Beyond the beards: How to make Russian literature more popular

An average reader might associate Russian literature with its 19th-century heavyweights, so contemporary Russian authors need to adapt.

An average reader might associate Russian literature with its 19th-century heavyweights, so contemporary Russian authors need to adapt.

Ruslan Shamukov/TASS
One of the highlights of this year’s London Book Fair was a roundtable discussion moderated by Russia Beyond The Headlines on the subject of how to attract more readers to Russian literature.

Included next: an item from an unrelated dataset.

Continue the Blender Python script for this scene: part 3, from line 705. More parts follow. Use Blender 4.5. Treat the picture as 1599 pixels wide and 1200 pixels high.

Russian literature is very well-established in the reading public’s mind, but most casual readers’ image of this noble literary tradition is of austere men who write profound, perhaps depressing books as long as their rather ragged looking beards. While this may have its origins in truth, it is, at best, a quarter of the story. Not only are there plenty of excellent female Russian writers out there and plenty of hilarious classics, there is also an exciting contingent of young contemporary writers. So, the million-ruble question at the 2016 London Book Fair was how to spread this to readers.

Embracing technology

While your average reader might associate Russian literature with its 19th-century heavyweights, reading habits have evolved dramatically, and Russian authors also need to adapt. Peter Kaufman, the director of the Read Russia Inc., expressed his strong belief that the internet is the single most important tool to spread Russian literature to a new audience. He described the possibility for using innovative methods to engage with a new generation of readers. Examples include the Read Russia online project, which brings together videos, images and audio to offer a more interactive guide to the country’s literature.

Grigory Ryzhakov, the author of the first guide to New Russian writing in translation, echoed this view, saying that budding Russian authors should be more active on social media and the internet, as that is the medium where people get their information. The internet is also a place that is largely free from state control, so it offers a direct means for authors and readers to interact. Ryzhakov himself is a staunch advocate for self-publishing, and says that while this has become accepted in the West, the Russian book market itself remains quite traditional.

The personal touch

Interest in Russian literature seems to increase when tensions are high between the country and the West. However, the panelists expressed concern whether a negative foreign view of Russia makes readers unaware how much excellent contemporary writing is being produced. Professor Valentina Polukhina, the founder of the Russian Poet’s Fund, said that it is vital to bring writers over for talks and readings: she brought Joseph Brodsky to the UK in 1979 and 1985 and continues this tradition today. Indeed, the London Book Fair saw some six writers attend, giving a broad platform to new Russian writing.

Pictured L-R: George Butchard (RBTH, Rosamund Bartlett, Valentina Polukhina, Peter Kaufman.Pictured L-R: George Butchard (RBTH, Rosamund Bartlett, Valentina Polukhina, Peter Kaufman.

Larissa Itina, the founder of the Anglo-Russian Culture Club, advocates a grassroots approach; rather than seeing state funded programs to publicize Russian literature, she prefers this to be an organic process, driven by people with a genuine interest in the subject who can separate state-level geopolitics and art.

The importance of translation

The panel included two renowned literary translators: Rosamund Bartlett and Robert Chandler. Rosamund Bartlett explained that from her perspective interest in Russian literature remains high; her critically acclaimed translation of Anna Karenina was in fact one of two new translations produced in 2014.

She also talked about the enormous interest in her Early Chekhov Translation Project, which brings together amateur and professional translators from across the world to translate the great author’s early stories for the first time. However, she stated that we need a steady flow of keen translators in order to keep the fundamentals of Russian literature strong. There is a trend for Russian departments in UK and US universities to close and Russian is only taught in private schools in the UK.

Robert Chandler, who has recently translated Nadezhda Teffi’s memoirs, described the role of the translator in finding and mediating Russian literature to the West. He talked about the collaborative nature of the Russian translation community and explained that it is actually easier for cross-cultural dialogue to happen now than when he learned Russian, at a time when the USSR was a totally closed country.

Indeed, the Russian Library Project, which is being run by Columbia University Press in conjunction with Read Russia, will see more than 125 modern classics from Russia being translated over the next decade. Interest in Russian literature is clearly still high, and with the right approach from authors, publishers and translators, there is no reason that its future cannot be as bright as its past.